Roseberry Homestead

Phillipsburg, NJ

Original home of Revolutionary War Patriot, John Michael Roseberry.*
Roseberry Homestead
Roseberry Homestead
Photos by Michael F. Bell, Hampton, NJ

June 2009 Update to this information.  Work has begun on the Roseberry Homestead! See the official website for more information.

The Deplorable Condition of the Roseberry Homestead

National Register of Historic Places Home in a State of Disrepair

John Roseberry Homestead located at 540 Warren Street, this stone house dates from around the period of the Revolution and is probably the oldest structure in Phillipsburg.  This two-story, stone, center-hall Colonial home was built in the late eighteenth century by one of Phillipsburg’s earliest and most influential settler families.  The house has a bank cellar and other original details inside and out, although some later revisions were made.   John Roseberry, Sr., [Ed. note: According to genealogical information, Michael Roseberry, born abt 1682, was the progenitor of the Roseberry clan in NW NJ.] was one of Phillipsburg’s original settlers; and a member of the Roseberry family sold 300 acres north of this house for new housing to accomodate the growth of Phillipsburg following the construction of the New Jersey Central Railroad in 1852.

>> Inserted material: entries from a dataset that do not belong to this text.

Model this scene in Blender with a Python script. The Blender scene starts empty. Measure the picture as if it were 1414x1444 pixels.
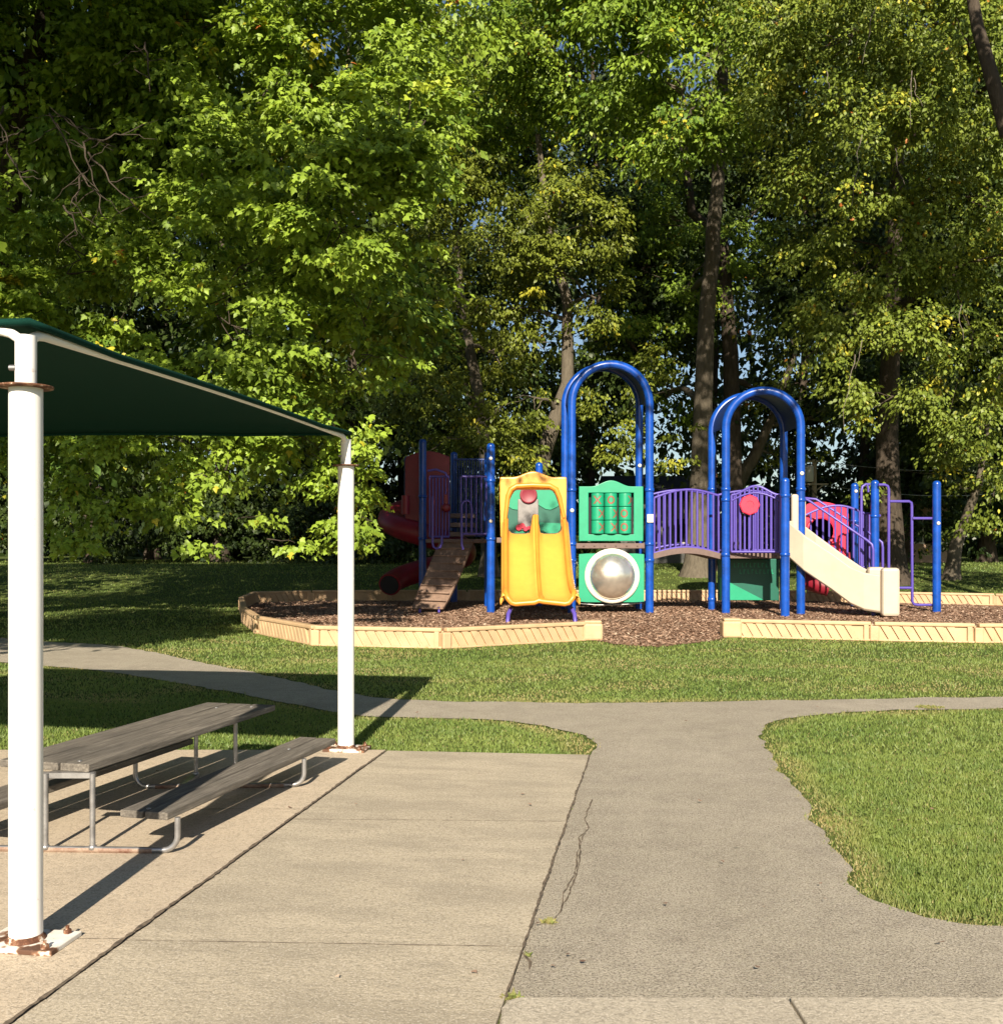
import bpy, bmesh, math, random
import numpy as np
from mathutils import Vector, Matrix, noise as mnoise
R = math.radians
rng = np.random.default_rng(11)
random.seed(5)
S = bpy.context.scene
COL = S.collection

# ------------------------------------------------------------------ camera, sky, sun
F, HZ, CX, H0 = 1466.0, 772.0, 707.0, 1.6       # focal length and horizon in photo pixels, eye height in metres
cam = bpy.data.cameras.new('camera'); co = bpy.data.objects.new('camera', cam); COL.objects.link(co)
co.location = (0, 0, H0); co.rotation_euler = (R(90), 0, 0)
cam.sensor_fit = 'VERTICAL'; cam.sensor_height = 24; cam.lens = F/1444*24
cam.shift_y = (HZ-722)/1444; cam.clip_end = 2000; cam.clip_start = .05
S.camera = co
SUN_EL, SUN_AZ = R(28), R(4.0)                  # light travels away from the camera, a little to the right
w = bpy.data.worlds.new('World'); S.world = w; w.use_nodes = True
nt = w.node_tree; bg = nt.nodes['Background']
sky = nt.nodes.new('ShaderNodeTexSky'); sky.sky_type = 'NISHITA'; sky.sun_disc = False
sky.sun_elevation = SUN_EL; sky.sun_rotation = R(180)+SUN_AZ; sky.air_density = 1.0; sky.dust_density = .6; sky.ozone_density = 1.5
nt.links.new(sky.outputs[0], bg.inputs[0]); bg.inputs[1].default_value = .05
sl = bpy.data.lights.new('sun', 'SUN'); so = bpy.data.objects.new('sun', sl); COL.objects.link(so)
sl.energy = 5.0; sl.angle = R(.55); sl.color = (1, .88, .73)
d = Vector((math.sin(SUN_AZ)*math.cos(SUN_EL), math.cos(SUN_AZ)*math.cos(SUN_EL), -math.sin(SUN_EL)))
so.rotation_euler = d.to_track_quat('-Z', 'Y').to_euler()
S.view_settings.view_transform = 'Standard'; S.view_settings.look = 'None'
S.view_settings.exposure = 1.0; S.view_settings.gamma = 1
S.cycles.max_bounces = 5; S.cycles.diffuse_bounces = 3; S.cycles.transmission_bounces = 3; S.cycles.glossy_bounces = 2

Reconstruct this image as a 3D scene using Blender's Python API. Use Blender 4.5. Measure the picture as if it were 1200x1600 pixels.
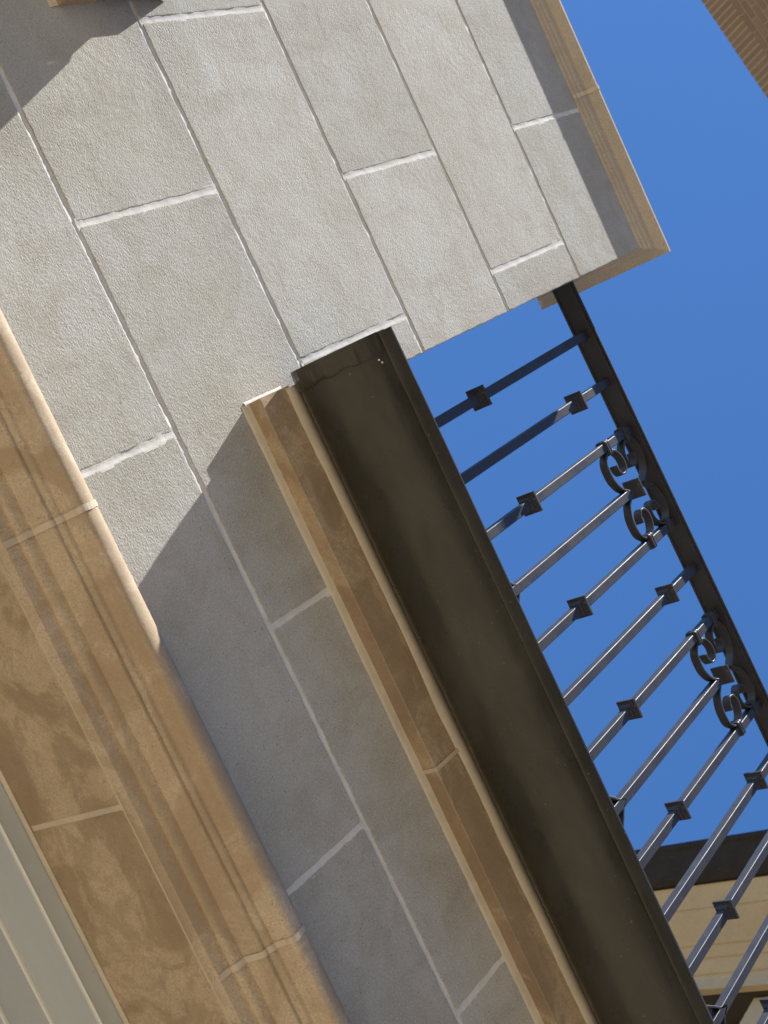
import bpy, bmesh, math, random
from mathutils import Vector, Matrix, noise
random.seed(7)
scn = bpy.context.scene
for o in list(bpy.data.objects): bpy.data.objects.remove(o, do_unlink=True)
R = math.radians
S = 1.4            # camera stands 1.4 m in front of the wall face; wall face is the plane Y = 0
EYE = 1.6          # eye height above the paving

# ------------------------------------------------------------------ camera
cd = bpy.data.cameras.new('camera'); cam = bpy.data.objects.new('camera', cd)
scn.collection.objects.link(cam); scn.camera = cam
cx = Vector((0.42362685, -0.73040453, 0.53577002))
cy = Vector((-0.90088955, -0.27798658, 0.33334889))
cz = Vector((-0.09454267, -0.62388515, -0.77577639))
m = Matrix((cx, cy, cz)).transposed().to_4x4()
m.translation = (0, -S, EYE)
cam.matrix_world = m
cd.sensor_fit = 'VERTICAL'; cd.sensor_height = 36; cd.sensor_width = 27
cd.lens = 36 * 2268.3 / 1600
cd.clip_start = 0.05; cd.clip_end = 3000
cd.dof.use_dof = True; cd.dof.focus_distance = 2.3; cd.dof.aperture_fstop = 13

# ------------------------------------------------------------------ light
SUN = Vector((-2.15, -1.0, 4.9)).normalized()
elev = math.asin(SUN.z); azim = math.atan2(SUN.x, SUN.y)
w = bpy.data.worlds.new('World'); scn.world = w; w.use_nodes = True
nt = w.node_tree; bg = nt.nodes['Background']
sk = nt.nodes.new('ShaderNodeTexSky'); sk.sky_type = 'NISHITA'; sk.sun_disc = False
sk.sun_elevation = elev; sk.sun_rotation = azim
sk.air_density = 1.0; sk.dust_density = 0.35; sk.ozone_density = 9.0; sk.altitude = 1500
hs = nt.nodes.new('ShaderNodeHueSaturation'); hs.inputs['Saturation'].default_value = 1.10; hs.inputs['Value'].default_value = .99
nt.links.new(sk.outputs[0], hs.inputs['Color']); nt.links.new(hs.outputs[0], bg.inputs[0]); bg.inputs[1].default_value = 0.118
sd = bpy.data.lights.new('sun', 'SUN'); sd.energy = 5.0; sd.angle = R(0.53); sd.color = (1, .97, .92)
so = bpy.data.objects.new('sun', sd); scn.collection.objects.link(so)
so.rotation_euler = SUN.to_track_quat('Z', 'Y').to_euler(); so.location = (-4, -4, 12)
vs = scn.view_settings; vs.view_transform = 'Standard'; vs.look = 'None'; vs.gamma = 1; vs.exposure = 0.9

# ------------------------------------------------------------------ helpers
def link(o): scn.collection.objects.link(o); return o
def thing(name, label, cat, loc=(0, 0, 0), group=None, rz=0, kind=None):
    o = link(bpy.data.objects.new(name, None)); o.location = loc; o.rotation_euler.z = rz
    o.empty_display_size = .1
    o['label'] = label; o['category'] = cat
    if group: o['group'] = group
    if kind: o['kind'] = kind
    return o
def obj(name, bm, mat, parent=None, smooth=False, label=None, recalc=True):
    """bm in world coordinates for unrotated parents: shifted into the parent's frame"""
    if recalc: bmesh.ops.recalc_face_normals(bm, faces=bm.faces[:])
    me = bpy.data.meshes.new(name); bm.to_mesh(me); bm.free()
    me.materials.append(mat)
    if smooth:
        for p in me.polygons: p.use_smooth = True
    o = link(bpy.data.objects.new(name, me))
    if parent:
        p = parent; off = Vector((0, 0, 0))
        while p: off += p.location; p = p.parent
        if not parent.get('_local'): me.transform(Matrix.Translation(-off))
        o.parent = parent
    if label: o['label'] = label
    return o
def P(u, w_, v): return Vector((u * S, -w_ * S, v * S + EYE))   # wall units (u right, w out, v up) -> metres

def poly_offset(pts, d):
    """inset a CCW polygon by d"""
    n = len(pts); out = []
    for i in range(n):
        a = Vector(pts[i - 1]); b = Vector(pts[i]); c = Vector(pts[(i + 1) % n])
        e1 = (b - a).normalized(); e2 = (c - b).normalized()
        n1 = Vector((-e1.y, e1.x)); n2 = Vector((-e2.y, e2.x))
        k = (n1 + n2)
        if k.length < 1e-6: out.append(b + n1 * d); continue
        k.normalize(); out.append(b + k * (d / max(.35, k.dot(n1))))
    return out

def add_block(bm, pts, depth=.03, joint=.0085, w0=0, tone=None, amp=.0009, step=.012):
    """one ashlar: CCW outline in metres (x, z) of the wall plane, joint removed all round, soft uneven arris"""
    lay = bm.faces.layers.float.get('tone') or bm.faces.layers.float.new('tone')
    t = random.random() if tone is None else tone
    core = poly_offset(pts, joint / 2)
    # cut the corners, subdivide
    P2 = []
    n = len(core)
    for i in range(n):
        a = core[i]; b = core[(i + 1) % n]; L = (b - a).length; e = (b - a) / L
        r = .0025
        a2 = a + e * r; b2 = b - e * r
        k = max(1, int(L / step))
        for j in range(k + 1): P2.append(a2.lerp(b2, j / k))
    nn = len(P2); cen = sum(P2, Vector((0, 0))) / nn
    rings = []
    for ri, (ins, dy) in enumerate(((0, depth), (0, .0011), (.0004, .00045), (.0012, .00012), (.0024, 0))):
        q = poly_offset(P2, ins) if ins else P2
        ring = []
        for i, p in enumerate(q):
            s = noise.noise(Vector((p.x * 45, p.y * 45, 3.1))) * amp * 1.5 + noise.noise(Vector((p.x * 170, p.y * 170, 9.7))) * amp * 1.1 + max(0, noise.noise(Vector((p.x * 14, p.y * 14, 5.7))) - .35) * amp * 3
            nrm = (P2[(i + 1) % nn] - P2[i - 1]); nrm = Vector((-nrm.y, nrm.x)).normalized()
            p = p + nrm * s * (1 if ri else .0)
            ring.append(bm.verts.new((p.x, dy + w0, p.y)))
        rings.append(ring)
    for a, b in zip(rings, rings[1:]):
        for i in range(nn):
            f = bm.faces.new((a[i], a[(i + 1) % nn], b[(i + 1) % nn], b[i])); f.smooth = True; f[lay] = t
    f = bm.faces.new(rings[-1]); f[lay] = t

def strip_mortar(bm, a, b, width, rec=.0011, sag=.0008, amp=.0005, seed=0, step=.006, y0=0):
    """a mortar bead from a to b (x, z) lying rec behind the face"""
    a = Vector(a); b = Vector(b); L = (b - a).length; e = (b - a) / L; nrm = Vector((-e.y, e.x))
    k = max(2, int(L / step)); rows = []
    prof = ((-.5, .0), (-.26, .1), (-.1, .9), (.1, 1), (.26, .35), (.5, .0))
    for i in range(k + 1):
        c = a.lerp(b, i / k); row = []
        for s, d in prof:
            p = c + nrm * s * width
            y = y0 + rec + sag * d + noise.noise(Vector((p.x * 30 + seed, p.y * 30, 1))) * amp + noise.noise(Vector((p.x * 130 + seed, p.y * 130, 4))) * amp * .8
            row.append(bm.verts.new((p.x, y, p.y)))
        rows.append(row)
    for r0, r1 in zip(rows, rows[1:]):
        for j in range(len(prof) - 1):
            f = bm.faces.new((r0[j], r1[j], r1[j + 1], r0[j + 1])); f.smooth = True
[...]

About 30 years ago the predecessor of the Phillipsburg Historical Society mounted a major effort to restore the Roseberry house on Warren Street in Phillipsburg. Unfortunately, disagreements about the direction of the restoration once the basic work was done led to factions which ultimately caused the old society's dissolution. The building is actually owned by the Phillipsburg School District. A grant was awarded for preservation/restoration for the Roseberry house, but the grant money is being funnelled through the Warren County government. To date, the Phillipsburg History Society has been unable to get any answers from the governmental officials about when any contracts will be signed for the work to be done. The historical society are especially distressed at the building's current condition, since some of its members were involved in the work done in the 1970's.

The Society welcome anyone's assistance in moving the project along, but they are at a loss regarding what action would be effective. Any suggestions would be welcome.

*At the time of his birth, the home was located in Greenwich Township, Sussex County, New Jersey. The plaque on his grave at Pioneer Cemetary in Point Pleasant, WV, incorrectly states that he was born in Green Co., PA.